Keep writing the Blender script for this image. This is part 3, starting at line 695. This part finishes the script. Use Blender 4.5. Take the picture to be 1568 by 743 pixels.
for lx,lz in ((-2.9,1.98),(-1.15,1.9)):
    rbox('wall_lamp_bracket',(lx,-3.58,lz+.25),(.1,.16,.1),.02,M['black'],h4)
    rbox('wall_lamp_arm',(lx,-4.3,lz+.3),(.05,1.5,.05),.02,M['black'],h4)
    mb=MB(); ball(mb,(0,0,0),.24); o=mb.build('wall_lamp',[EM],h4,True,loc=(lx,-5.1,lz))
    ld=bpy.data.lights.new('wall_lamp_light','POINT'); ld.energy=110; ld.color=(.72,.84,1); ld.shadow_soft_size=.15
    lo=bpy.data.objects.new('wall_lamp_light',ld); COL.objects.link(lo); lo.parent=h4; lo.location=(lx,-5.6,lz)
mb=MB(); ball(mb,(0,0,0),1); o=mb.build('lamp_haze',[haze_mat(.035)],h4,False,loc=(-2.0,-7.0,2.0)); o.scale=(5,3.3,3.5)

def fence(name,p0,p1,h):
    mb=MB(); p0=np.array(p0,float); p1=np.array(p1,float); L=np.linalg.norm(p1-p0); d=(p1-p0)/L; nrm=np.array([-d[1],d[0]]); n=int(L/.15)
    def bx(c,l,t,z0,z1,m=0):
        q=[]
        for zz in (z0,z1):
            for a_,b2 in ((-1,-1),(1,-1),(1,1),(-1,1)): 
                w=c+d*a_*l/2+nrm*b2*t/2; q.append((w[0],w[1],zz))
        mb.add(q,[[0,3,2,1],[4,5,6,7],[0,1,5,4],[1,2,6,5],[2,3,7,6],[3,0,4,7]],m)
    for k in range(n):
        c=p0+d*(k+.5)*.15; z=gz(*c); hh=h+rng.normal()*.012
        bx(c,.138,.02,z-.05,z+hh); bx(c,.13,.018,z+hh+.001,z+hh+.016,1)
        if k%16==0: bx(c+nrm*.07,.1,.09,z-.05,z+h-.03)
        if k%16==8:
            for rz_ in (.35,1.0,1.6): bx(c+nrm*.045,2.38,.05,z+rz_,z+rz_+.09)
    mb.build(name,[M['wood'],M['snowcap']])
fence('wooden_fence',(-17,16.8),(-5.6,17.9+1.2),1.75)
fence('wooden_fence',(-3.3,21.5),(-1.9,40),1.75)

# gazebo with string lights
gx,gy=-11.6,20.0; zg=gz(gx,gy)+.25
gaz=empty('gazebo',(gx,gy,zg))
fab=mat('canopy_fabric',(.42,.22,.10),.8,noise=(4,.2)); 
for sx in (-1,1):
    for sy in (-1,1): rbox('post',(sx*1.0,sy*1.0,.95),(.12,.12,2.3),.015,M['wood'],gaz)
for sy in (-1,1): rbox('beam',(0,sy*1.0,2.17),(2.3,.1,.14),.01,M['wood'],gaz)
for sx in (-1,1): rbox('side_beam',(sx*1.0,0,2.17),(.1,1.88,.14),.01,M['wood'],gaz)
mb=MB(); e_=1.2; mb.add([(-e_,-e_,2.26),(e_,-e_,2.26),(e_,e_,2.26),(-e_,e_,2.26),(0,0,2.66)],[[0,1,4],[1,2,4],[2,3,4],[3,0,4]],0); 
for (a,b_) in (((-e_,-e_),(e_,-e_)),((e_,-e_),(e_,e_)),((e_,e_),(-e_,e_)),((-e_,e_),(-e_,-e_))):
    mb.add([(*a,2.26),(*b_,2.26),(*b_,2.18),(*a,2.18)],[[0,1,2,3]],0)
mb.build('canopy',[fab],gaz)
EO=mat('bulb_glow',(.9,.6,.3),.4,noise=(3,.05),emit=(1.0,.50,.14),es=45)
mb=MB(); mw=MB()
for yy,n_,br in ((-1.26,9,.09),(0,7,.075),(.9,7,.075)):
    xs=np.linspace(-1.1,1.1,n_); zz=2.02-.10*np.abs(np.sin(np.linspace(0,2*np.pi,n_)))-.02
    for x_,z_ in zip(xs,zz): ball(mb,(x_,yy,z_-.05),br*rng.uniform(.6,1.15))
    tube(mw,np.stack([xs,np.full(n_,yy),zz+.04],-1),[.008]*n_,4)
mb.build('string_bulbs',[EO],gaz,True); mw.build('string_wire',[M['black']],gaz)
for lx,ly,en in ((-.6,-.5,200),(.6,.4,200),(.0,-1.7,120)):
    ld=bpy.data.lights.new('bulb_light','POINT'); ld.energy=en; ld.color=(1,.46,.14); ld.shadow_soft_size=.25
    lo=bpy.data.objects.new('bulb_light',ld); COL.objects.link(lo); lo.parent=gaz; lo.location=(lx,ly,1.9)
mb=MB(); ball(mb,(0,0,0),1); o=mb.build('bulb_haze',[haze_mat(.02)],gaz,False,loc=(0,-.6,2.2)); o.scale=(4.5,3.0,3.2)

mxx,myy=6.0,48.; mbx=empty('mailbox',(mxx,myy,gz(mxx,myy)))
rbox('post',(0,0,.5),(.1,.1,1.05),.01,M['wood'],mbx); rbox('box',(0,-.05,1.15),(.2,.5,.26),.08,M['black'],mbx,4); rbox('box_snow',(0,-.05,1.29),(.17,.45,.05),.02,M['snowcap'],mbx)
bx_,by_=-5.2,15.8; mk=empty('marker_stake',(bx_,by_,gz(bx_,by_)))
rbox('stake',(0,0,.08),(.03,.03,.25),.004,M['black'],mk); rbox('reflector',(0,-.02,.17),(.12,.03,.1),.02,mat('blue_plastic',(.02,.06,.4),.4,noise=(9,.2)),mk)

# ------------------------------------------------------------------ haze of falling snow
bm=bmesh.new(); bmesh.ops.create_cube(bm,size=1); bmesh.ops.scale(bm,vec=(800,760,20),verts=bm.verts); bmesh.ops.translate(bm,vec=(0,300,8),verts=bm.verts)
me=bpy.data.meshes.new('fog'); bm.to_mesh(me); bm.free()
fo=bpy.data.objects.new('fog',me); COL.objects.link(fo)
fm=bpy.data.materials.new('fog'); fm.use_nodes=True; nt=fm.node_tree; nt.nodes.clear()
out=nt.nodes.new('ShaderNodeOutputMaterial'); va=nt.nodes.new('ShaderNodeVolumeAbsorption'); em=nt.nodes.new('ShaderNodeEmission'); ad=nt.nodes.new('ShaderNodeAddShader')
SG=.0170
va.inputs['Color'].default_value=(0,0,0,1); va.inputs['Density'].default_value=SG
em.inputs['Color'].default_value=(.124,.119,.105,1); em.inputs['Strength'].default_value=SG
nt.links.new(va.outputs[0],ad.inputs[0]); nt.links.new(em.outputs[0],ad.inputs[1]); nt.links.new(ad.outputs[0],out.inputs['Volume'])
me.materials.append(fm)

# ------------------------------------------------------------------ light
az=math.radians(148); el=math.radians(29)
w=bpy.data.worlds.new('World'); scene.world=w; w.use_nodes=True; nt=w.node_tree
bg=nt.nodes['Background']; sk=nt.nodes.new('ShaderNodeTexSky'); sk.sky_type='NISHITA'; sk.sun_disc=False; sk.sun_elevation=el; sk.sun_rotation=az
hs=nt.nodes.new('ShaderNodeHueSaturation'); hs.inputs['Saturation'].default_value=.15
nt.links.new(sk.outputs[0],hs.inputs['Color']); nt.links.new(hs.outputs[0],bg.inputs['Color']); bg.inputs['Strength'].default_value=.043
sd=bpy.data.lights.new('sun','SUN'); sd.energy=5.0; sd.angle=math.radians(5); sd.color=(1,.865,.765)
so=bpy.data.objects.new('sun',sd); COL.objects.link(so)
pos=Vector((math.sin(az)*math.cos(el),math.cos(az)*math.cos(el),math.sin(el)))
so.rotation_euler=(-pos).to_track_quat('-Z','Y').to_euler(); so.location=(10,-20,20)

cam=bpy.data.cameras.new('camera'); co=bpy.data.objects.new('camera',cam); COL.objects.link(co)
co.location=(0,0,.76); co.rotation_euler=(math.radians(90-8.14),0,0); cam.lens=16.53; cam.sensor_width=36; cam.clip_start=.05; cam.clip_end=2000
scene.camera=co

....

Exercise objective:
Copy out the listing above, line by line and exactly, from its first line to the line holding "fence('wooden_fence',(-3.3,21.5),(-1.9,40),1.75)", inclusive.

Problem solution:
Keep writing the Blender script for this image. This is part 3, starting at line 695. This part finishes the script. Use Blender 4.5. Take the picture to be 1568 by 743 pixels.
for lx,lz in ((-2.9,1.98),(-1.15,1.9)):
    rbox('wall_lamp_bracket',(lx,-3.58,lz+.25),(.1,.16,.1),.02,M['black'],h4)
    rbox('wall_lamp_arm',(lx,-4.3,lz+.3),(.05,1.5,.05),.02,M['black'],h4)
    mb=MB(); ball(mb,(0,0,0),.24); o=mb.build('wall_lamp',[EM],h4,True,loc=(lx,-5.1,lz))
    ld=bpy.data.lights.new('wall_lamp_light','POINT'); ld.energy=110; ld.color=(.72,.84,1); ld.shadow_soft_size=.15
    lo=bpy.data.objects.new('wall_lamp_light',ld); COL.objects.link(lo); lo.parent=h4; lo.location=(lx,-5.6,lz)
mb=MB(); ball(mb,(0,0,0),1); o=mb.build('lamp_haze',[haze_mat(.035)],h4,False,loc=(-2.0,-7.0,2.0)); o.scale=(5,3.3,3.5)

def fence(name,p0,p1,h):
    mb=MB(); p0=np.array(p0,float); p1=np.array(p1,float); L=np.linalg.norm(p1-p0); d=(p1-p0)/L; nrm=np.array([-d[1],d[0]]); n=int(L/.15)
    def bx(c,l,t,z0,z1,m=0):
        q=[]
        for zz in (z0,z1):
            for a_,b2 in ((-1,-1),(1,-1),(1,1),(-1,1)): 
                w=c+d*a_*l/2+nrm*b2*t/2; q.append((w[0],w[1],zz))
        mb.add(q,[[0,3,2,1],[4,5,6,7],[0,1,5,4],[1,2,6,5],[2,3,7,6],[3,0,4,7]],m)
    for k in range(n):
        c=p0+d*(k+.5)*.15; z=gz(*c); hh=h+rng.normal()*.012
        bx(c,.138,.02,z-.05,z+hh); bx(c,.13,.018,z+hh+.001,z+hh+.016,1)
        if k%16==0: bx(c+nrm*.07,.1,.09,z-.05,z+h-.03)
        if k%16==8:
            for rz_ in (.35,1.0,1.6): bx(c+nrm*.045,2.38,.05,z+rz_,z+rz_+.09)
    mb.build(name,[M['wood'],M['snowcap']])
fence('wooden_fence',(-17,16.8),(-5.6,17.9+1.2),1.75)
fence('wooden_fence',(-3.3,21.5),(-1.9,40),1.75)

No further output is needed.